**WHAT YOU NEED TO DO**
Your task is to retype each line of the data below exactly.

**RECORDED DATA**

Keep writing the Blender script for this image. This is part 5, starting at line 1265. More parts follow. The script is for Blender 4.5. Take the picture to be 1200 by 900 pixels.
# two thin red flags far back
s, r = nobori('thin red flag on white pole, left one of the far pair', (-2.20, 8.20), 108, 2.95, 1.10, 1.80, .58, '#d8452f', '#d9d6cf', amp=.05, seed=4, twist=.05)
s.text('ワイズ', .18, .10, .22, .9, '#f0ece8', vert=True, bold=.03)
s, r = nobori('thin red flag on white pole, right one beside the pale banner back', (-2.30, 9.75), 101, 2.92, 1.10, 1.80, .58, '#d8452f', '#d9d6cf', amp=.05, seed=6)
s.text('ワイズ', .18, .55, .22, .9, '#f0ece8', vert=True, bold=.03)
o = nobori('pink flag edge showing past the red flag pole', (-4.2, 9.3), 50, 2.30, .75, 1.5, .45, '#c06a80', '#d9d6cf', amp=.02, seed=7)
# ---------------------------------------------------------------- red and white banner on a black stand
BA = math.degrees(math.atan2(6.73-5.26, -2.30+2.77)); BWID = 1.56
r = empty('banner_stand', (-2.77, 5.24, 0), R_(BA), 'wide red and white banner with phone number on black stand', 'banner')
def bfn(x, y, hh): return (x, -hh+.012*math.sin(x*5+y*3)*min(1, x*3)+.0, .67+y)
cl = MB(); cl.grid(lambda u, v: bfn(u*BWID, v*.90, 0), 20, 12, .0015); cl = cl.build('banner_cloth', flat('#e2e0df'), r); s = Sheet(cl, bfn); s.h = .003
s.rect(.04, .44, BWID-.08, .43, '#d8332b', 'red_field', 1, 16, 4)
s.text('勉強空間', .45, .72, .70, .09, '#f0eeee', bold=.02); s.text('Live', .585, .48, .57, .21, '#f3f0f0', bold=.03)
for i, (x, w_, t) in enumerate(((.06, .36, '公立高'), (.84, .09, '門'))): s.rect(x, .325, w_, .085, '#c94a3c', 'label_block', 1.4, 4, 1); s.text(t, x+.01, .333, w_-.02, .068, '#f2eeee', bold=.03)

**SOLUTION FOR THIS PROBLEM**
Keep writing the Blender script for this image. This is part 5, starting at line 1265. More parts follow. The script is for Blender 4.5. Take the picture to be 1200 by 900 pixels.
# two thin red flags far back
s, r = nobori('thin red flag on white pole, left one of the far pair', (-2.20, 8.20), 108, 2.95, 1.10, 1.80, .58, '#d8452f', '#d9d6cf', amp=.05, seed=4, twist=.05)
s.text('ワイズ', .18, .10, .22, .9, '#f0ece8', vert=True, bold=.03)
s, r = nobori('thin red flag on white pole, right one beside the pale banner back', (-2.30, 9.75), 101, 2.92, 1.10, 1.80, .58, '#d8452f', '#d9d6cf', amp=.05, seed=6)
s.text('ワイズ', .18, .55, .22, .9, '#f0ece8', vert=True, bold=.03)
o = nobori('pink flag edge showing past the red flag pole', (-4.2, 9.3), 50, 2.30, .75, 1.5, .45, '#c06a80', '#d9d6cf', amp=.02, seed=7)
# ---------------------------------------------------------------- red and white banner on a black stand
BA = math.degrees(math.atan2(6.73-5.26, -2.30+2.77)); BWID = 1.56
r = empty('banner_stand', (-2.77, 5.24, 0), R_(BA), 'wide red and white banner with phone number on black stand', 'banner')
def bfn(x, y, hh): return (x, -hh+.012*math.sin(x*5+y*3)*min(1, x*3)+.0, .67+y)
cl = MB(); cl.grid(lambda u, v: bfn(u*BWID, v*.90, 0), 20, 12, .0015); cl = cl.build('banner_cloth', flat('#e2e0df'), r); s = Sheet(cl, bfn); s.h = .003
s.rect(.04, .44, BWID-.08, .43, '#d8332b', 'red_field', 1, 16, 4)
s.text('勉強空間', .45, .72, .70, .09, '#f0eeee', bold=.02); s.text('Live', .585, .48, .57, .21, '#f3f0f0', bold=.03)
for i, (x, w_, t) in enumerate(((.06, .36, '公立高'), (.84, .09, '門'))): s.rect(x, .325, w_, .085, '#c94a3c', 'label_block', 1.4, 4, 1); s.text(t, x+.01, .333, w_-.02, .068, '#f2eeee', bold=.03)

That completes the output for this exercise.